As araucárias já chegaram a representar 45% de todo o território coberto por florestas em Santa Catarina. Hoje, no entanto, há apenas 2% de sua área original conservada no estado. A devastação foi intensificada no início do século 20, com a expansão do comércio.

“A região foi uma das que mais sofreram com a exploração madeireira, especialmente após a concessão para construção da ferrovia SP-RS”, diz Medeiros, citando a obra da Estrada de Ferro São Paulo-Rio Grande.

Ele ressalta que, para a construção da estrada, entre 1911 e 1930, estima-se que foram derrubadas 15 milhões de araucárias. Calcula-se também uma perda de 48 milhões de espécimes de imbuias, canelas, cedros e pinheiros, entre outras árvores.

Medeiros critica ainda a falta de políticas púbicas para a proteção das florestas, algo que, na sua visão, ficou evidente no novo código ambiental de Santa Catarina. “Ele abre caminho para exploração madeireira da araucária e outras árvores ameaçadas de extinção”, avalia.

As mudanças entraram em vigor em janeiro de 2022 e, segundo o projeto, representam “avanço histórico para a proteção do meio ambiente e, ao mesmo tempo, diminuem os processos burocráticos”.

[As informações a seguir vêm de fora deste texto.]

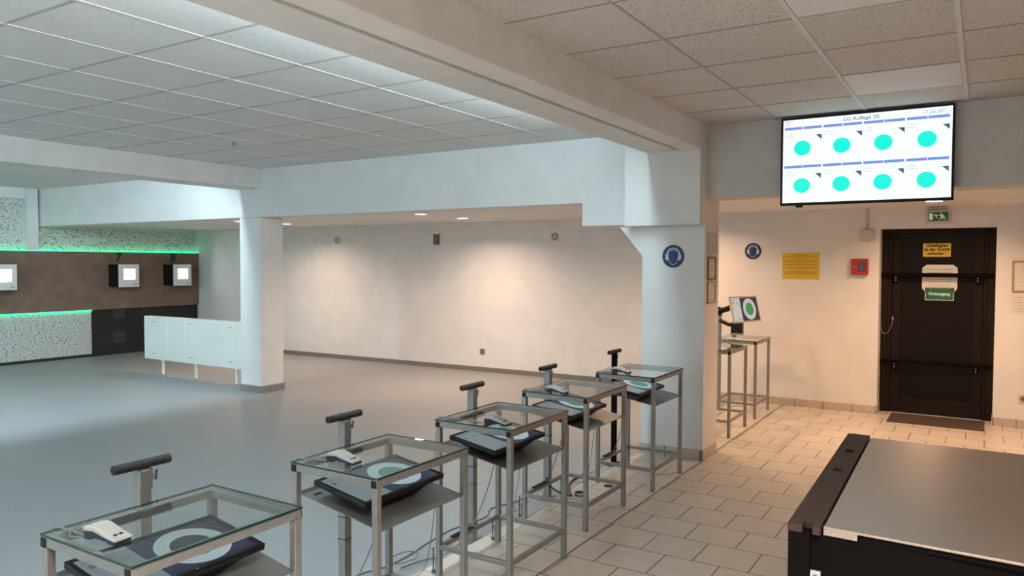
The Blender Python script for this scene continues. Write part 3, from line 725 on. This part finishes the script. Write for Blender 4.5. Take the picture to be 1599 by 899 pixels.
TABS = [  # x of the right side, y of the near side
    (-1.905, 1.145, 'nearest glass-topped grey steel table, cut off by the bottom of the picture'),
    (-1.912, 2.110, 'second glass-topped grey steel table from the front, with the bright lamp reflection in its glass'),
    (-1.930, 3.085, 'third glass-topped grey steel table from the front, middle of the row of five'),
    (-2.010, 4.080, 'fourth glass-topped grey steel table from the front, with a coiled black cable beside it'),
    (-1.965, 5.060, 'fifth glass-topped grey steel table, beside the front column with the ear protection sign'),
    (-1.985, 7.020, 'bare glass-topped steel table just behind the front column, nearer one of the two there'),
    (-2.000, 8.025, 'glass-topped steel table nearest the back wall, with the arm-mounted screen over it'),
]
tabs = []
proto = make_table(TABS[0][2]); 
full = proto; add_shelf(full)
bare = make_table(TABS[5][2])
for i, (xr, y0, lab) in enumerate(TABS):
    if i == 0: o = full
    elif i < 5: o = copy_tree(full)
    elif i == 5: o = bare
    else: o = copy_tree(bare)
    o['label'] = lab
    o.location = (xr - TWX / 2, y0 + TLY / 2, 0)
    tabs.append(o)

# ---------------------------------------------------------------- monitors
MLEN, MDEP, MTH = 0.497, 0.284, 0.030
def make_monitor(name, label, cat_bezel, centre, ringm, panelm, bgm, group):
    """local x: to the viewer's right, y: up the screen, z: out of the screen; origin at the middle of the back"""
    t = thing(name, label, 'monitor', group=group)
    L, D = MLEN, MDEP
    h = MB().prism([(-L / 2 + 0.02, -D / 2 + 0.02), (L / 2 - 0.02, -D / 2 + 0.02), (L / 2 - 0.02, D / 2 - 0.02), (-L / 2 + 0.02, D / 2 - 0.02)], 0.0, 0.012, M['black'])
    h.box(-L / 2, L / 2, -D / 2, D / 2, 0.008, MTH - 0.004, cat_bezel)
    h.build('housing', t, bevel=0.005)
    dz = -0.050 if cat_bezel is M['black'] else -0.02
    vs = [(-0.225, -0.125, 0.008), (0.225, -0.125, 0.008), (0.225, 0.125, 0.008), (-0.225, 0.125, 0.008), (-0.13, -0.085, dz), (0.13, -0.085, dz), (0.13, 0.085, dz), (-0.13, 0.085, dz)]
    MB().add(vs, [(0, 1, 2, 3), (7, 6, 5, 4), (0, 4, 5, 1), (1, 5, 6, 2), (2, 6, 7, 3), (3, 7, 4, 0)], M['black']).build('rear_body', t, bevel=0.006)  # width and taper chosen to deepen the shade on the table shelf
    bz = MB(); w = 0.016; a, b_ = MTH - 0.004, MTH
    bz.box(-L / 2, L / 2, D / 2 - w, D / 2, a, b_, cat_bezel).box(-L / 2, L / 2, -D / 2, -D / 2 + w, a, b_, cat_bezel)
    bz.box(-L / 2, -L / 2 + w, -D / 2 + w, D / 2 - w, a, b_, cat_bezel).box(L / 2 - w, L / 2, -D / 2 + w, D / 2 - w, a, b_, cat_bezel)
    bz.build('bezel', t, bevel=0.002)
    z = MTH - 0.0035
    sc = MB().box(-L / 2 + w, L / 2 - w, -D / 2 + w, D / 2 - w, z - 0.002, z, bgm).build('screen', t)
    q = MB()
    xl = -L / 2 + w; pw = (L - 2 * w) * 0.34
    q.box(xl, xl + pw, -D / 2 + w, D / 2 - w, z, z + 0.0004, panelm)
    cx = xl + pw + (L - 2 * w - pw) / 2; R = (D - 2 * w) * 0.46
    q.disc(cx, 0, R, z, z + 0.0004, ringm, 56)
    for rr in (0.88, 0.76):
        q.ring(cx, 0, R * rr - 0.0006, R * rr + 0.0006, z + 0.0004, z + 0.0006, M['s_ringline'], 56)
    q.disc(cx, 0, R * 0.60, z + 0.0004, z + 0.0008, centre, 48)
    q.build('target_graphic', sc)
    q = MB()
    for k, (px, py, ww, hh) in enumerate(((0.03, 0.105, 0.05, 0.006), (0.10, 0.105, 0.04, 0.005), (0.03, 0.07, 0.018, 0.022), (0.09, 0.075, 0.03, 0.006), (0.095, 0.06, 0.05, 0.005), (0.09, -0.105, 0.06, 0.006), (0.04, -0.115, 0.03, 0.005))):
        q.box(xl + px - 0.01, xl + px - 0.01 + ww, py - hh / 2, py + hh / 2, z + 0.0004, z + 0.0007, M['s_line'])
    q.build('screen_text', sc)
    MB().disc(0, -D / 2 + w / 2, 0.004, MTH, MTH + 0.0006, M['white_plastic'], 12, ry=0.003).build('logo', t)
    return t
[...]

Entre as alterações, está a passagem da responsabilidade pelas autuações de infração e fiscalização da Polícia Ambiental para o órgão licenciador municipal. Além disso, a criação das Juntas Administrativas possibilita maior defesa aos infratores, e o novo código permite intervenções em áreas de conservação permanente, como a derrubada de árvores sem autorização prévia, amparada pelo que o texto chama de “exploração econômica sustentável”.